Texas Construction Firm to Pay $750 Million : Suit Over Nuclear Project Settled
Brown & Root announced Thursday that it agreed to pay three utilities and the city of Austin $750 million--reportedly the largest cash legal settlement in U.S. history--to settle a suit over construction of the South Texas Nuclear Project.
Officials hailed the settlement as a move to make the project, now projected to cost five times its original estimate, finally viable for electric-utility ratepayers.
The utilities and Austin, which operates that city’s electrical service, charged in a $6.3-billion breach-of-contract suit that construction of the plant was mishandled by Brown & Root.
The owners fired Brown & Root, which had had no experience as a nuclear contractor when the project began, as design engineer at the project in 1981; the company then resigned as construction contractor.
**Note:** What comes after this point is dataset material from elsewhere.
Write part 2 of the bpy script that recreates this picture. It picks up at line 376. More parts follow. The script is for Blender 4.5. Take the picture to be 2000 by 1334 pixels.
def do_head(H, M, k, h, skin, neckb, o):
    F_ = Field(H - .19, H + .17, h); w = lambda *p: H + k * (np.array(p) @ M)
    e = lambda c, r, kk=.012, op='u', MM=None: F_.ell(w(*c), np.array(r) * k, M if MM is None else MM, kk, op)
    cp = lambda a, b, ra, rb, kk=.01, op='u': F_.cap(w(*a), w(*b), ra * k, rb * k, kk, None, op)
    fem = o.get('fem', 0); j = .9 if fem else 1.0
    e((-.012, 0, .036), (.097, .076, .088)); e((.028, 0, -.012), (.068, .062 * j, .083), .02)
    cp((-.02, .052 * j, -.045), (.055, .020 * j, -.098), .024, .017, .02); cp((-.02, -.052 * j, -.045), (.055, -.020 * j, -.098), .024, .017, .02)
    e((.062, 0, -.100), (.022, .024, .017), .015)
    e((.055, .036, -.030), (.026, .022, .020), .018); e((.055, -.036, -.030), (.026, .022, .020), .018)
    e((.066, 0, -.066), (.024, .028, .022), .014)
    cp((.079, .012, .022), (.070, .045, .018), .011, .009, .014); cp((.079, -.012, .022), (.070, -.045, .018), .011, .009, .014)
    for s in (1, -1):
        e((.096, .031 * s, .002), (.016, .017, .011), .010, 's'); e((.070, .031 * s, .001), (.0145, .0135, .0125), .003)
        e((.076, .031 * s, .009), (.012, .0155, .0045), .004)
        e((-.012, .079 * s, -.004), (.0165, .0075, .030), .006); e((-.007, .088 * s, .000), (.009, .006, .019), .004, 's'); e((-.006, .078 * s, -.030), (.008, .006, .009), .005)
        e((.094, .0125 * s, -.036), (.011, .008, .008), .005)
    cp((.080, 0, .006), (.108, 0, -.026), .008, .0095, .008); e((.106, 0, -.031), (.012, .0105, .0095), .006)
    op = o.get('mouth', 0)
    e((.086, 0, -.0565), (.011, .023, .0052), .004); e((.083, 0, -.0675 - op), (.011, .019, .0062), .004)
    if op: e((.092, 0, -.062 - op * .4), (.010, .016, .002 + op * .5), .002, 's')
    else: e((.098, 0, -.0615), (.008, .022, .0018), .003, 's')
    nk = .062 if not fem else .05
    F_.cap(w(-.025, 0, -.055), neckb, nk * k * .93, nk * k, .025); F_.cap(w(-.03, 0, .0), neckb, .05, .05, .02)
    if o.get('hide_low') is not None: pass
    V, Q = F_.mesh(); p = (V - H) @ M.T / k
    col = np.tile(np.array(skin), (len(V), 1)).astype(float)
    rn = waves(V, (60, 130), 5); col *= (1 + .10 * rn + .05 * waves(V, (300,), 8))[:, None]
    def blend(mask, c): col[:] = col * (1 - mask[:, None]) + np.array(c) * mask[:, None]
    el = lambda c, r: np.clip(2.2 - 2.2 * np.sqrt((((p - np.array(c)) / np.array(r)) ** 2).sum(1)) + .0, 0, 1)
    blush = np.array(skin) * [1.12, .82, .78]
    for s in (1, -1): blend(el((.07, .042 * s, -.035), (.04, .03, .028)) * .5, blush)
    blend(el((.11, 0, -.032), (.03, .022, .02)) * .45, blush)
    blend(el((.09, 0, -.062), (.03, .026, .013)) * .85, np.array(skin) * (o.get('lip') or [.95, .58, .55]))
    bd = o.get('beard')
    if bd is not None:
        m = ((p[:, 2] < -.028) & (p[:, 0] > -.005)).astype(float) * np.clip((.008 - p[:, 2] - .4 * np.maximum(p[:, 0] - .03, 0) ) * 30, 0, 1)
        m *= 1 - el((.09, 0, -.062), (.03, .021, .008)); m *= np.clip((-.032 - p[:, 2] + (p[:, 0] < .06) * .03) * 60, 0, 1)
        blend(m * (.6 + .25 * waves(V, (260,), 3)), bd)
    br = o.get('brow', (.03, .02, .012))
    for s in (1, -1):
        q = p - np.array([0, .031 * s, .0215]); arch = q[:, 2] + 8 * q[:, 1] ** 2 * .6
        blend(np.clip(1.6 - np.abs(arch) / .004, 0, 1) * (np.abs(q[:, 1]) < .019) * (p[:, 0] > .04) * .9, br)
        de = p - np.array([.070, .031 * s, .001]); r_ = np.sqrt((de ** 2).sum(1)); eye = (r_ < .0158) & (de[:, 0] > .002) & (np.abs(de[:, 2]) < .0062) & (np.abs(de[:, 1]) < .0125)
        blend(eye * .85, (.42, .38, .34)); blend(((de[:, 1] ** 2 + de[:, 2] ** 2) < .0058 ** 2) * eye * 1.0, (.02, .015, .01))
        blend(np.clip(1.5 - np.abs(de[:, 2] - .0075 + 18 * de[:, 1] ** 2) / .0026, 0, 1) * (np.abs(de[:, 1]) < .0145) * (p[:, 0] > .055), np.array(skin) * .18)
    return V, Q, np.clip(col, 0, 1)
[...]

Under the agreement, Brown & Root, a Houston-based construction company and subsidiary of Dallas-based Halliburton, will pay $630 million to Houston Lighting & Power, San Antonio City Public Service and Central Power & Light of Corpus Christi.
The city of Austin, the fourth owner in the project, has not decide yet whether it will accept its $120-million share of the settlement. If it rejects its $120 million, Halliburton said it intended to “defend the litigation vigorously.”
The settlement was announced at simultaneous news conferences in Houston, Dallas, San Antonio and Corpus Christi.
“Although Brown & Root continues to deny any liability arising from its work at STP, we believe this settlement to be in the best interests of the company,” Brown & Root president T. Louis Rustin said. “We can now focus our energy on working for our customers rather than the lawyers.”
Ferd Meyer, an attorney for CPS, said his research shows the agreement is the largest cash settlement in U.S. history.
“There’s no other cash settlement that even approximates this,” said Meyer.
The money will be paid in proportion to each partner’s share in the nuclear project near Bay City. San Antonio is a 28% owner, HL&P; is a 30.8% owner and CP&L; owns 25.2%.
Under the agreement HL&P; would get $231 million, San Antonio $210 million, CP&L; $189 million and Austin $120 million.
Quarterly Payments
The settlement, which will require approval of a court and the Public Utility Commission to become final, calls for Brown & Root to pay the project owners $750 million in quarterly payments over the next seven years starting Oct. 1.
STNP’s final cost is now estimated at $5.5 billion, about 500% more than the original estimate. The first unit of the plant in Matagorda County, 12 miles from Bay City, is scheduled to be ready for operation in mid-1987 and the second unit two years later.
Brown & Root was replaced on the project by Bechtel Corp.
HL&P; Chairman Don D. Jordan said the settlement puts the cost of the project “at a comparative cost with other units in the country.”
Austin Mayor Frank Cooksey said the city has “plenty of time” to decide whether to accept its share of the offer.
“We have a couple of bargaining chips and will be developing counterproposals,” Cooksey said.
In Austin, Gov. Mark White said he was pleased to see an end to the case, which attorneys said already involved some 30 million documents and cost the litigants legal fees of more than $100 million.
“Continuation of the lawsuit would have meant the spending of great sums on litigation with little likelihood of settlement for years to come and no assurance of greater recovery,” White said.
“I am encouraged that the overall price reduction and resulting lower cost per kilowatt of the plant will render it a viable investment for the ratepayers of Texas,” he said.
Despite the payment, the financial condition of both Halliburton and Brown & Root will remain strong, said Thomas H. Cruikshank, president and chief executive of Halliburton.
“Brown & Root entered into the contract in 1972 prior to Three Mile Island and the onset of the problems which have caused multiplication of the costs of, and dramatic extensions of the construction periods for, every nuclear plant of the South Texas Project generation,” he said in a statement.